The Mystery of Three Quarters

The Mystery of Three Quarters

It’s a wonderful world we live in, where you never have to accept that you’ve reached the end of a favorite series. If you have enough friends with similar tastes, there’s always more money to be made from a franchise extension. Even if swapping creators or eras means something isn’t as good as it once was.

The latest example is the third new mystery starring Agatha Christie‘s Hercule Poirot, as written by Sophie Hannah. The Mystery of Three Quarters, out next month, follows The Monogram Murders and Closed Casket.

That this is the third in the series suggests that the continuations are successful, by someone’s definition. I’m afraid I don’t agree. I have been rereading the original Poirot novels, though, so I am perhaps more attuned to the discrepancies.

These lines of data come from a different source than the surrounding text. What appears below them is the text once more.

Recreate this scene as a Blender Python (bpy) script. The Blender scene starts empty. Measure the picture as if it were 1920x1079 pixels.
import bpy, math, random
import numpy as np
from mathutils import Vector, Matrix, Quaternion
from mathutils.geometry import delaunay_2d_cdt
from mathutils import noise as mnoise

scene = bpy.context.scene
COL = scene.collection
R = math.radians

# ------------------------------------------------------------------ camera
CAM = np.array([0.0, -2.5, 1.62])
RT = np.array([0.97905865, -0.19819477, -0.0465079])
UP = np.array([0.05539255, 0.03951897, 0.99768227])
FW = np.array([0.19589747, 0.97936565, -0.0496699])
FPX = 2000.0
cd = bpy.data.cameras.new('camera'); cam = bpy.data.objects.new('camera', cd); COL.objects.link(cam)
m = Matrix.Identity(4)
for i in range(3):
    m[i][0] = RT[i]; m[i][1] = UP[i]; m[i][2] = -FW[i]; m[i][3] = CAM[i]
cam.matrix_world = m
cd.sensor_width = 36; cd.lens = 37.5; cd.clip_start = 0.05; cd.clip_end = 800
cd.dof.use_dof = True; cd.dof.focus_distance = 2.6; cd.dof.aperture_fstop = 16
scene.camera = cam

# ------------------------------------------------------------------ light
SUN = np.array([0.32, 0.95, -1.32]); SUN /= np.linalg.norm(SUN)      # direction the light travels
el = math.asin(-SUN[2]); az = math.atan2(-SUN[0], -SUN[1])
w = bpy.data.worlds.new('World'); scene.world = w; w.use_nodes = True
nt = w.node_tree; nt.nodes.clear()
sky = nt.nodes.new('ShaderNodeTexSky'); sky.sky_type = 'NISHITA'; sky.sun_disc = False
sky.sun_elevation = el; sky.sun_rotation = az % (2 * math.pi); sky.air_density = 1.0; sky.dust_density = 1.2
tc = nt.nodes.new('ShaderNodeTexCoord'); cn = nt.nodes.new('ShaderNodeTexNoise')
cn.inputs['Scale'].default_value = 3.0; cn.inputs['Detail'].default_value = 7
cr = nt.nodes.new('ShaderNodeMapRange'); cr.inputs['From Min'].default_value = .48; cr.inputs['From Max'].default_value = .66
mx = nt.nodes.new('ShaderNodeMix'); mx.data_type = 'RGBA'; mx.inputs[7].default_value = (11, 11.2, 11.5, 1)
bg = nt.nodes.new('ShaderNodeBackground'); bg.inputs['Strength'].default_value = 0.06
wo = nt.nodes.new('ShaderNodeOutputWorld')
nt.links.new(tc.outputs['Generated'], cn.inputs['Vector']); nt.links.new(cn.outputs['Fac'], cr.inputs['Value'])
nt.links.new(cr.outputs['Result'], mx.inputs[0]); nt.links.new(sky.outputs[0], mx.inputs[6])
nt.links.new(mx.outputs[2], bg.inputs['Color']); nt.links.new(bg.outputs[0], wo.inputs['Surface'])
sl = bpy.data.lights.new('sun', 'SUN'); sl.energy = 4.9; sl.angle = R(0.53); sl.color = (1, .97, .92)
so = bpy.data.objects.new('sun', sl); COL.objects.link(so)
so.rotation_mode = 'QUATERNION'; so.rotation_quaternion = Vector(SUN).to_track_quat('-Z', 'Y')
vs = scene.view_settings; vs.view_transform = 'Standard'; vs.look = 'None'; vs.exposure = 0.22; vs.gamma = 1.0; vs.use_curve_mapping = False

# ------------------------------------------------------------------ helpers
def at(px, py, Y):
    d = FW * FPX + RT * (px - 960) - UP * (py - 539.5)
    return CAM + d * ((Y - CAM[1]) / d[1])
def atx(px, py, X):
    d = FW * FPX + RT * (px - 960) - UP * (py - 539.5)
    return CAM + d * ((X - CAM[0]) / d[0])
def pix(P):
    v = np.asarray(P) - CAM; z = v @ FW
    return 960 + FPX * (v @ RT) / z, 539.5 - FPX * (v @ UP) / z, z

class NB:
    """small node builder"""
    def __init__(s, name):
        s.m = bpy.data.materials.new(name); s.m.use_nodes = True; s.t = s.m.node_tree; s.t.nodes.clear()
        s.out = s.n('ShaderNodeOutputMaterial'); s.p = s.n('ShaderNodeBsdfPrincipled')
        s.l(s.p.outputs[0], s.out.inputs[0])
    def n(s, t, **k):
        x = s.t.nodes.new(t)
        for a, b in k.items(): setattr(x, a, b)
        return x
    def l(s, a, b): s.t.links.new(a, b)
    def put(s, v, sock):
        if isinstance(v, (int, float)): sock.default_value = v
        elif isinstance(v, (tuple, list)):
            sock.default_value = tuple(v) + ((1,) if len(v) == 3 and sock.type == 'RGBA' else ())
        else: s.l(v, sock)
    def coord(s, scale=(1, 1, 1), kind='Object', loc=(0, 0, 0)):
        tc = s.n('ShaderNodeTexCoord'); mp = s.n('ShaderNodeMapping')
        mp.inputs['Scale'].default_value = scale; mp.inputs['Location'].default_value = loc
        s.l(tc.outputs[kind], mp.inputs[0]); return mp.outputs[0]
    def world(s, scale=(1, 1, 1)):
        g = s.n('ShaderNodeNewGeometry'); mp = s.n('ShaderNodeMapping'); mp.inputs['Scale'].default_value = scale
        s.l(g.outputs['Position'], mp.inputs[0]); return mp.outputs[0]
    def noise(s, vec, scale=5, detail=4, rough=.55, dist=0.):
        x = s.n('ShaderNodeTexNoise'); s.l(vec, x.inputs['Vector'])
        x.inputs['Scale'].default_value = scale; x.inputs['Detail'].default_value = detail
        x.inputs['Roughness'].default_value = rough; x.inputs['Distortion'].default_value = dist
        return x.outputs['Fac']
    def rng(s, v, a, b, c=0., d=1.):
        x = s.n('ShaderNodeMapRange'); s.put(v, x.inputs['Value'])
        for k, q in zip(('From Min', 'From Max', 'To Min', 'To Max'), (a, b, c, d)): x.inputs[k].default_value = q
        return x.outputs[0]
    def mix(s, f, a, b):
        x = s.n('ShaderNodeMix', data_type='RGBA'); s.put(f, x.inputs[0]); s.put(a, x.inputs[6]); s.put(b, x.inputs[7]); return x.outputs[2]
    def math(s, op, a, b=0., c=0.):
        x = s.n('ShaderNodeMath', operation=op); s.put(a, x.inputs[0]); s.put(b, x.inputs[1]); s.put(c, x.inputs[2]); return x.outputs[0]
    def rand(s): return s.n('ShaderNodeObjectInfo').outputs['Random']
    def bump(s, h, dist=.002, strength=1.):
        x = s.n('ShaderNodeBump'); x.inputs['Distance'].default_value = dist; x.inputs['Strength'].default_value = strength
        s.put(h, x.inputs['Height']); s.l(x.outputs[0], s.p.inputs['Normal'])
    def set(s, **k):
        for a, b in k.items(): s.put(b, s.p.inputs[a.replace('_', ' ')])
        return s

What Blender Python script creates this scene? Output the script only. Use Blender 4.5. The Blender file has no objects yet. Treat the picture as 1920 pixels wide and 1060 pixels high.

The Mystery of Three Quarters

The biggest issue is that someone writing today has to work to understand the class distinctions and social structures of the 1930s. The plot here is interesting, but it’s handled in a modern way, not period-appropriate fashion. Someone is sending people letters, purporting to be from Poirot, calling them murderers. When they show up to yell at him about it, he discovers they were all accused of the same person’s death, a 94-year-old man who drowned in his bath. The detective is drawn into investigating whether it was really an accident.

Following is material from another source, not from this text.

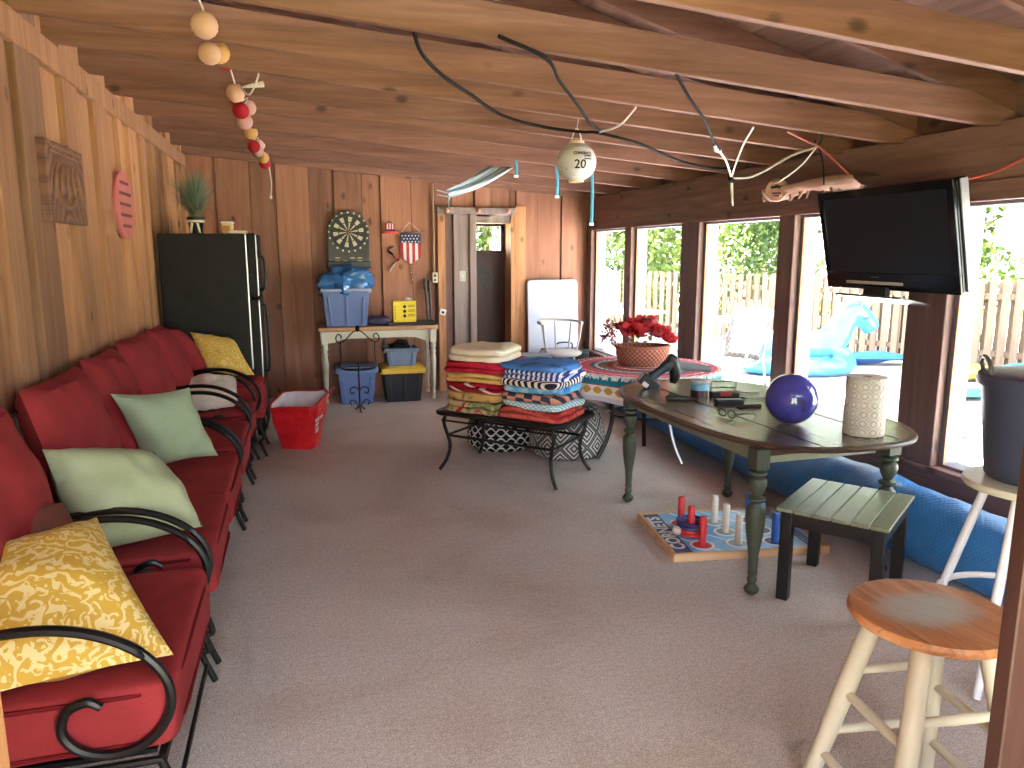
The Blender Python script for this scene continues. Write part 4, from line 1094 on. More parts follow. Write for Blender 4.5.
def crumple(c, rx, ry, rz, amp, seed, fr=7):
    m = MB(); m.ball(c, rx, ry, rz, 30, 22)
    C_ = Vector(c)
    for i, p in enumerate(m.v):
        q = (p - C_); k = 1 + amp * (mnoise.noise(q * fr + Vector((seed, 0, 0))) + .6 * abs(mnoise.noise(q * fr * 2.3 + Vector((0, seed, 0)))))
        m.v[i] = C_ + q * k
    return m
M['bag_blue'] = plain('blue_bag_plastic', (58, 112, 168), .22, vary=.2)
m = crumple((.46, 8.26, 1.28), .24, .15, .17, .55, 4); place_world(m, 'plastic_bag', M['bag_blue'], 'crumpled shiny blue plastic bag rising out of the blue tote under the dartboard', 'bag', ang=25)
m = crumple((.79, 8.22, .875), .12, .09, .055, .4, 8); place_world(m, 'drawstring_bag', plain('purple_cloth', (66, 54, 84), .6), 'small dark purple bag on the white table beside the blue tote', 'bag')
TR_ = thing('serving_tray', 'flat black tray on the white table under the yellow box', 'tray', (1.13, 8.22, TZ))
MB().box(-.24, .26, -.11, .11, 0, .012).build('tray_base', M['black'], TR_, bevel=.004)
m = MB()
for a, b in (((-.24, -.11), (.26, -.11)), ((.26, -.11), (.26, .11)), ((.26, .11), (-.24, .11)), ((-.24, .11), (-.24, -.11))): m.bar((a[0], a[1], .018), (b[0], b[1], .018), .014, .03)
m.build('rim', M['black'], TR_, bevel=.004)
YB = thing('cardboard_box', 'small yellow printed box standing on the white table', 'box', (1.07, 8.20, TZ + .013), radians(3))
MB().box(-.125, .125, -.05, .05, 0, .245).build('carton', plain('yellow_carton', (232, 200, 40), .5, vary=.04), YB, bevel=.003)
m = MB()
for k in range(3): m.ball((.0, -.051, .185 - .05 * k), .018, .002, .018, 12, 6)
m.build('round_mark', M['iron'], YB)
m = MB()
for k in range(3):
    for j in range(2): m.box(.035, .11, -.0515, -.05, .18 - .05 * k + .015 * j, .187 - .05 * k + .015 * j)
for k in range(5): m.box(-.11, -.1, -.0515, -.05, .05 + .03 * k, .07 + .03 * k)
m.build('print_lines', plain('olive_print', (120, 96, 20), .6), YB, smooth=False)
m = crumple((1.13, 8.285, .965), .075, .028, .14, .25, 2); place_world(m, 'tissue_paper', M['flag_white'], 'crumpled white tissue poking up behind the yellow box', 'paper')
for k, (a, b, lab) in enumerate((((1.42, 8.40, 0.0), (1.36, 8.55, 1.30), 'black stick leaning on the back wall, leaning further to the side'), ((1.45, 8.42, 0.0), (1.41, 8.56, 1.28), 'straighter black stick leaning on the wall under the outlet box'))):
    m = MB(); m.tube([a, b], [.008, .014], 8); m.cyl(Vector(b) - Vector((0, 0, .12)), b, .017, .017, 8)
    place_world(m, 'walking_stick', plain('dark_stick_%d' % k, (40, 32, 46), .5), lab, 'stick')
# black scroll work stand before the table
ST = thing('scroll_stand', 'black wrought iron scroll plant stand in front of the blue lidded tote', 'stand', (.53, 7.70, 0))
def sc(P, r=.007, nm='scroll'):
    MB().tube(catmull([(x, 0, z) for x, z in P], 6), r, 6).build(nm, M['iron'], ST)
MB().cyl((0, 0, 0.02), (0, 0, .5), .009, seg=8).build('post', M['iron'], ST)
for s in (-1, 1):
    sc([(0, .82), (s * .05, .80), (s * .13, .72), (s * .19, .70), (s * .215, .745), (s * .19, .785), (s * .16, .765), (s * .17, .74)])
    sc([(s * .17, .70), (s * .17, .55), (s * .18, .45), (s * .12, .42), (0, .41)])
    sc([(0, .20), (s * .04, .24), (s * .09, .22), (s * .08, .17), (s * .05, .19)]); sc([(0, .02), (s * .05, .10), (s * .10, .09), (s * .08, .05)])
    sc([(0, .05), (s * .03, .02), (s * .05, .006)], nm='foot')
MB().tube([(0, .0, .05), (0, -.14, .0)], .008, 6).build('foot', M['iron'], ST)
MB().tube([(.17 * cos(a), .1 * sin(a) , .44) for a in [2 * pi * i / 24 for i in range(24)]], .006, 6, closed=True).build('hoop', M['iron'], ST)
MB().lathe([(0, .80), (.02, .82), (.025, .85), (0, .875)], 10).build('finial', M['iron'], ST)
# red reusable bag
t_ = NT('red_bag_fabric'); o_ = t_.obj()
n_ = t_.noise(o_, 9, 4, .6, 1.0); t_.bump(n_, .6, .03)
M['bag_red'] = t_.done(t_.mul(lin((200, 24, 34)), t_.ramp(n_, [(.3, K(.8)), (.7, K(1.2))])), .35)
BG = thing('shopping_bag', 'open red reusable shopping bag on the carpet beside the seating', 'bag', (-.06, 6.35, 0), radians(-22))
def bagp(u, v, inn=0.0):
    a = 2 * pi * u; k = .30 + .7 * 0
    sq = lambda c: (abs(c) ** .45) * (1 if c >= 0 else -1)
    wx = (.14 + .075 * v) - inn; wy = (.11 + .065 * v) - inn
    p = Vector((sq(cos(a)) * wx, sq(sin(a)) * wy, .0 + .40 * v))
    f = mnoise.noise(Vector((cos(a) * 2, sin(a) * 2, v * 4))) * .03 * v
    p += Vector((cos(a), sin(a), 0)) * f
    p.z += .05 * v * sin(a) + .012 * v * sin(3 * a) + .02 * v * cos(a)
    return p
m = MB(); m.grid(lambda u, v: bagp(u, v), 48, 16); m.add([bagp(i / 24, 0) for i in range(24)], [tuple(range(24))])
m.build('bag_body', M['bag_red'], BG)
m = MB(); m.grid(lambda u, v: bagp(u, .12 + .87 * v, .008), 48, 10); m.build('lining', plain('white_lining', (206, 200, 206), .6), BG)
m = MB(); m.tube([bagp(i / 48, 1.0) for i in range(48)], .007, 6, closed=True); m.build('hem', M['bag_red'], BG)
m = MB()
def onbag(u, z): 
    q = bagp(u, z / .42); return q + Vector((cos(2 * pi * u), sin(2 * pi * u), 0)) * .006
for (u0, u1, z0, z1) in ((.93, .985, .20, .235), (.945, .995, .14, .185), (.92, .94, .255, .285), (.95, .975, .25, .29), (.985, 1.0, .255, .28)):
    vs = [onbag(u0 + (u1 - u0) * i / 4, z0) for i in range(5)] + [onbag(u0 + (u1 - u0) * i / 4, z1) for i in range(5)]
    m.add(vs, [(i, i + 1, 6 + i, 5 + i) for i in range(4)])
m.build('white_logo', M['white'], BG, smooth=False)
m = MB(); m.tube(catmull([onbag(.06, .36), onbag(.06, .40) + Vector((.04, .03, .04)), onbag(.14, .40) + Vector((.05, .05, .03)), onbag(.15, .36)], 6), .009, 6, flat=.4); m.build('handle', M['bag_red'], BG)
# ------------------------------------------------------------------ mesh coffee table with two stacks of towels
def mesh_top():
    t = NT('black_mesh_metal'); o = t.obj(); x, y, z = t.sep(t.mapv(o, (140, 140, 140)))
    f = t.math('MULTIPLY', t.math('SINE', x), t.math('SINE', y))
    return t.done(t.mix(t.step(f, .3, .6), lin((30, 28, 30)), lin((96, 90, 88))), .4, .3)
CT_A = radians(-46); CT_C = Vector((1.47, 5.18, 0)); CT_Z = .45
CT = thing('coffee_table', 'low black metal mesh table carrying two stacks of folded towels', 'table', tuple(CT_C), CT_A)
hl, hw = .525, .285
def rrect(a, b, r, n=6):
    P = []
    for cx, cy, s in ((a - r, b - r, 0), (-a + r, b - r, pi / 2), (-a + r, -b + r, pi), (a - r, -b + r, 1.5 * pi)):
        P += [(cx + r * cos(s + pi / 2 * i / n), cy + r * sin(s + pi / 2 * i / n)) for i in range(n + 1)]
    return P
m = MB(); m.prism(rrect(hl, hw, .08), CT_Z - .012, CT_Z - .002); m.build('mesh_top', mesh_top(), CT, smooth=False)
m = MB(); m.tube([(a, b, CT_Z - .012) for a, b in rrect(hl, hw, .08)], .018, 8, closed=True); m.build('rim', M['iron'], CT)
for sx in (-1, 1):
    for sy in (-1, 1):
        m = MB(); x, y = sx * (hl - .085), sy * (hw - .04)
        m.tube(catmull([(x, y, CT_Z - .02), (x + sx * .015, y + sy * .01, CT_Z - .09), (x - sx * .02, y - sy * .015, .2), (x + sx * .0, y + sy * .0, .09), (x + sx * .045, y + sy * .03, .006)], 6), .0135, 8)
        m.build('leg', M['iron'], CT)
    MB().cyl((sx * (hl - .09), -hw + .04, .27), (sx * (hl - .09), hw - .04, .27), .010, seg=8).build('stretcher', M['iron'], CT)
for sy in (-1, 1):
    MB().cyl((-hl + .09, sy * (hw - .04), .27), (hl - .09, sy * (hw - .04), .27), .010, seg=8).build('stretcher', M['iron'], CT)
    MB().cyl((-hl + .05, sy * (hw - .03), CT_Z - .07), (hl - .05, sy * (hw - .03), CT_Z - .07), .008, seg=8).build('side_bar', M['iron'], CT)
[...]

I didn’t believe that people would believe an anonymous letter writer over an internationally famous detective. Or if they did, it would involve more statements demonstrating the bias against foreigners held by the upper crust. (I enjoy Christie’s mysteries, but they demonstrate the period of their creation in both good and bad ways.) In my opinion, an upper-class character, as written by Christie, would be amused by someone accusing them of murder and mention it as an oddity, not turn into a whirlwind of fury, as Hannah has them do. I’m not sure all of the recipients would feel the need to confront Poirot, either, but that prevents him having to track them down.

Also a problem is the sidekick. It’s smart of Hannah to create her own character, but I wish Inspector Edward Catchpool had more personality. He exists solely to collect facts of the mystery for the reader. I have no sense of him as a person. And she uses him to create an unpleasant structure, where instead of following Poirot and seeing what he does, we hear what he did when he tells Catchpool, which adds to the feeling of disconnection from the story I felt. There’s actually not very much Poirot in this book.

There is, however, some anti-abortion sentiment, which also stuck out as not suiting the period or original author intent.

Yet I read this, instead of many other mysteries put out this year, because of the brand name, so the Christie company got what they wanted. It takes something to stand out in a crowded publishing market, and continuing a beloved series is one of the most reliable ways to do so. (The publisher provided a digital review copy.)